Nuclear Energy: An Energy in Decline?

Nuclear electricity is an alternative to fossil fuels. While the yield of a typical nuclear power plant is not much better than that of a traditional thermal power plant, it uses a small amount of fuel to generate large quantities of heat. It also does not release any greenhouse gases to the atmosphere.

An Energy in Decline?

The International Atomic Energy Agency (2014) planned several possible scenarios for nuclear electricity production growth in the coming 20 years (Fig. 3.42).

The production of nuclear electricity in North America and Western Europe is likely to decrease, but production should rise at a fast pace in other regions. In China and India, the growth should be spectacular. Nuclear electricity production should rise by 6% in the low-base scenario to more than 9% per year on average in the high-base scenario, which would represent an additional 120 GW of installed capacity for those two countries.

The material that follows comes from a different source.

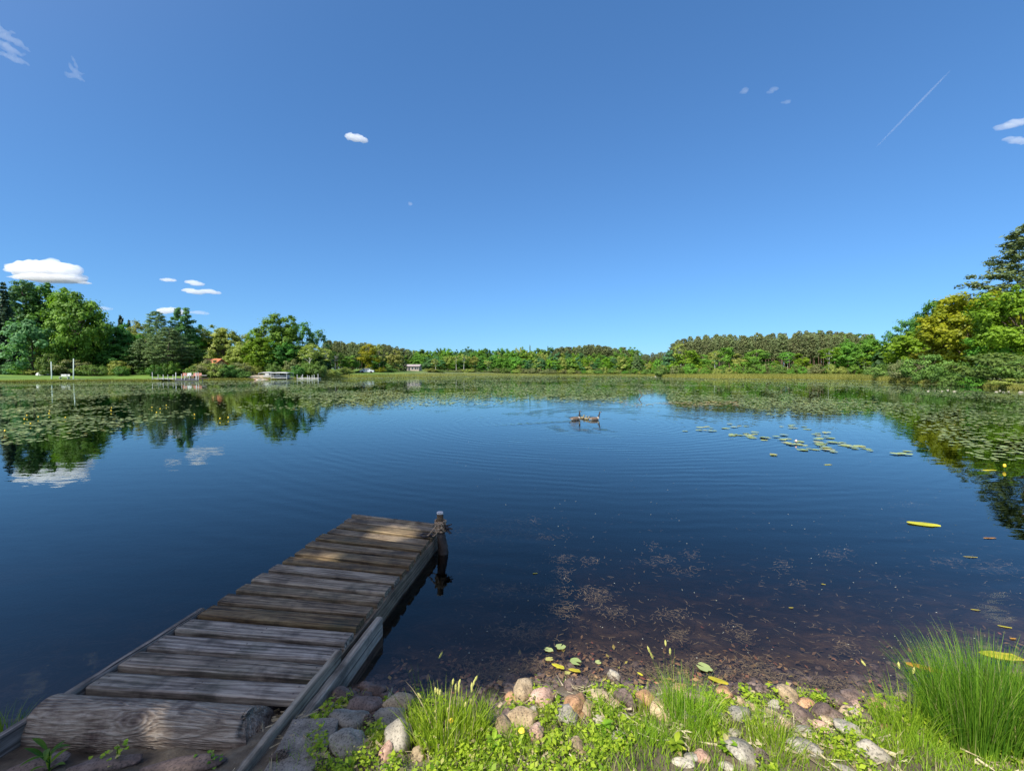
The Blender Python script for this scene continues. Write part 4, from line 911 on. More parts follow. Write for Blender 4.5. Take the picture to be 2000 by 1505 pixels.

Whether production grows (or not) in a country or region depends on policy decisions that influence the geography’s energy mix. As an example, future production growth in Europe will depend on many factors:

Some countries may choose to exit the nuclear market place

Evolution of nuclear production (IAEA 2014)

Fig. 3.42 Evolution of nuclear production (IAEA 2014)

  • - France: —25 GW reduction if the government decides to exit progressively, —2 GW reduction if it decides to maintain capacity
  • - England: —8 GW reduction or +4 GW increase
  • - Spain: —5 or 0 GW
  • - Sweden: —9 or —2 GW
  • • Some other countries may decide to develop further their nuclear capacities
  • - Italy might decide to actually develop nuclear energy (up to 13 GW by 2035).
  • - Countries in Eastern and Northern Europe will likely use more nuclear energy to reduce their dependence on natural gas from Russia: Ukraine (+9 GW or +14 GW), Poland (+7 or +10 GW from a zero base), Finland (+3 or +4 GW) and Czech Republic (+3 or +4 GW).

In Africa, the difference between the scenarios depends on the energy policy of South Africa, which could take its existing installed base from less than 2 GW to around 20 GW in 2035 in the high-base scenario.

A number of countries in Asia are considering developing their own nuclear power. Among them are Vietnam, Thailand, Malaysia and Indonesia. However, any development of nuclear energy in these countries there should not exceed a few gigawatts. South Korea plans to double its nuclear capacity to around 40 GW, and Japan could either maintain its current capacity (around 40 GW) or exit nuclear energy altogether, in which case its production capacity would drop to 10 GW by 2035. Despite the uncertainties that stem from the energy policy of many countries, the worldwide growth of nuclear energy should reach between 1.3% for the low-base scenario to 3.8% for the high-base scenario. This shows the robust dynamics of the market compared to natural gas (1.7% per year on average), oil (0.5% per year) and coal (0.8% per year).

Finally, there is already a large number of new reactors being built at the moment and this will lift the overall production capacity to around 410 GW by 2020 whatever happens (NEI2014; WEC Nuclear 2014). Nuclear energy is thus far from being in decline. Actually, there is here (like elsewhere) a shift from OECD countries to new economies. OECD countries modify their energy mix to the benefit of renewable energies, while new economies use all available technologies for electricity production to meet their ever-increasing energy needs.